撫でてやると気持ちよさそうな表情を浮かべ、体のどこを触っても嫌がりませんでした。

そのスタンスは何日滞在していてもまったく変わらないわけです。

ケージや隅っこに入り込んでいる時に話しかけたり触ろうとすると唸るのも、何日滞在していてもまったく変わりません


つまり・・・周囲の人や犬との関わり方に発展性や成長、変化というものがありません。


初めは猫をかぶっておりこうにしていたけれど、慣れてきたら調子に乗ったりワガママが出たりして叱られてシュンとなる・・・

ということもありません。

他のワンちゃんに慣れてきて、じゃれあっているうちにケンカになり、また仲直りして遊ぶ・・・

ということもありません。


Kくんは、最初からずーーっと彼の作ったルールにのっとって行動していて、そこに他者からの影響による変化が見られることはないというわけです。

それは、とても不自然なことだということはお解りいただけるでしょうか・・・



●一匹オオカミ


2~3日一緒にいると、最初はどんなにオドオドビクビクしていたワンちゃんも、次第に心を開いて甘えるようになります。

叱られても『ごめんなさぁい・・・・』と言うようにシュンとなりますが、それで関係が崩れるようなことはありません。

最初は自分のケージに閉じこもっていて、近づくと唸り声をあげていたような子でも、そういう信頼関係ができあがってしまうと、呼べば嬉しそうに来るようになりますし、警戒して唸り声を出すこともなくなります。

けれどもKくんは、いつまでたっても閉じこもっている時に声をかけたり触ろうとしたりすれば、初日と同様に警戒して唸り声を出すのです・・・

それが、Kくんと3年も一緒にいるご家族に対してもそうなのです。


Kくんは、心の底から誰かを信頼しきるということを知らないのだと感じました。

だから、毎日毎日、その瞬間瞬間で、いちいち相手が自分にとって本当に安全な対象かどうかを彼なりの確認作業で見極める・・・という繰り返しをしているのだと思います。
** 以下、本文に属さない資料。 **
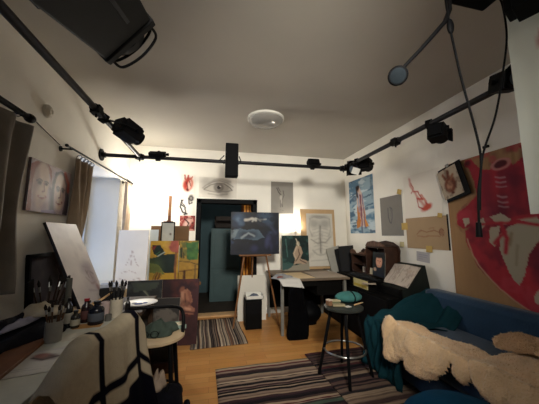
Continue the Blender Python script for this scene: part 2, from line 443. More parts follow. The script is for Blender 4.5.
t = thing('colour_filter', 'small white filter card hanging from the corner stage light', 'card', (1.90, 3.10, 2.235), (R(15), R(20), R(-20)))
obj('card', MB().box((0, 0, 0), (.1, .004, .09)), white_frame, t, smooth=False)
spot('round-backed small stage light on the right pipe just before the corner', (2.06, 3.1, 2.33), (.75, .5, -.15), .2, .15, .15, (1.9, 3.06, 2.36), 0)
spot('black stage light with barn doors under the right pipe over the red sketch', (1.9, 1.77, 2.24), (.85, .4, -.2), .17, .13, .13, (1.9, 1.85, 2.36), 2)
spot('black stage light clamped on top of the right pipe beside the white canvas', (1.88, 1.2, 2.37), (-.3, -.75, -.25), .2, .13, .12, (1.9, 1.14, 2.36), 2)
spot('black stage light at the top corner in front of the white canvas', (1.62, .84, 2.63), (.35, -.85, .0), .26, .15, .17, (1.66, .80, 2.80), 0)

# gooseneck lamp, cables and the ceiling box they hang from
t = thing('ceiling_box', 'flat black lamp base fixed under the ceiling above the hanging cables', 'lamp base', (1.46, 1.0, 2.715))
obj('plate', MB().bx(-.13, .12, -.09, .09, 0, .035), black_plastic, t, bevel=.012, smooth=False)
obj('stem', MB().cyl((0, 0, .035), (0, 0, CZ-2.715), .02).cyl((0, 0, CZ-2.715-.015), (0, 0, CZ-2.715), .05), black_metal, t)
t = thing('gooseneck_lamp', 'slim black gooseneck lamp with small round grey disc head overhead', 'lamp', (1.31, 1.0, 2.67))
obj('neck', MB().tube([(.06, 0, .055), (-.02, 0, .05), (-.085, 0, -.02), (-.09, 0, -.1), (-.13, 0, -.18), (-.21, 0, -.27), (-.30, 0, -.37), (-.4, 0, -.475), (-.425, 0, -.505)], [.01, .01, .011, .012, .012, .011, .01, .009, .009]), black_metal, t)
_hr = tuple(Vector((-.57, -.68, -.46)).to_track_quat('Z', 'Y').to_euler())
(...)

それって・・・Kくんにとってどんなに辛い毎日でしょう!?

実際にはKくんのことを大切に思ってくれている飼い主さんがいるのに、Kくんにはその確信が持てずにいるんです。

怯えたり緊張したりする必要のない場面で、日々いちいち身構えて、まるで天涯孤独の一匹オオカミのように、必死で自分を守ろうとしているんです。

気の休まるヒマがありませんよね・・・


では、Kくんの愛着形成がうまくいかなかったのは誰のせいでしょうか?

飼い主さんの育て方のせいでしょうか?

いいえ。それは違います(キパッ!)


長くなるのでつづきはまた次回にします。



<今日のPet Hotel 11!>


今日も元気いっぱいのコロンちゃん。
「ねえ雨やんだ?ねえお庭まだ?」
まーだだよ~(笑)

「ねえ、なんかイイものないの?オイシイものないの?」
ないよ~(笑)
あ、コロンちゃんの背中にハートマーク出現♪
雨がやんで、ハッピーおじいちゃんもお庭に出てみたよ♪
ヨイショ、ヨイショ・・・
心配そうに見守るコロンちゃん
ボールガジガジガジガジ・・・
一心不乱に・・・かと思ったら・・・
ボスのボールが気になる・・・

気になる・・・
気になるわぁ~~・・・

ダメだ!もうガマンできないっ!(笑)

ハッピーおじいちゃん、よく頑張ったね。